Enhancing Tree Segmentation in Large Forest Point Clouds with Synthetic Data

Monitoring and preserving forests is becoming increasingly important due to the escalating effects of climate change and threats of deforestation. In the domain of forest science, three-dimensional data acquired through remote sensing technology has gained prominence for its ability to provide deep insights into the complex nature of forest environments. The process of identifying and segmenting individual trees in three-dimensional point clouds is a crucial yet challenging prerequisite for many forest analyses such as the classification of tree health and species. Tree segmentation is currently dominated by classical approaches that often rely on the forest’s canopy height model to identify tree crowns, but with limited success in complex environments and in particular areas underneath the canopy. Recent deep learning models are adept at performing instance segmentation on point clouds, but the performance of these models relies on the quantity and quality of training data. The difficulty of obtaining forest data owing to the cost of technology and annotation process hinders the development of neural networks for tree segmentation in forest point clouds.
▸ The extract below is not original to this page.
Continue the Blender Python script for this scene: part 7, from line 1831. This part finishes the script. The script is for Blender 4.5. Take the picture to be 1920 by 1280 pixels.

In this thesis, a scalable workflow is presented to produce arbitrarily large quantities of synthetic forest point clouds, and its effectiveness in deep learning is demonstrated. It is shown that by applying large amounts of synthetic forest data to pretrain neural networks, the individual tree segmentation performance in synthetic and real forests is significantly improved, outperforming classical segmentation methods. It is concluded that this workflow is effective at producing large quantities of realistic forest data, and its incorporation in deep learning fosters progress in tackling tree segmentation in forest point clouds. Its efficiency and scalability further indicate its potential for the development of frameworks, benchmarking systems, high throughput data analysis, and other analytical tasks.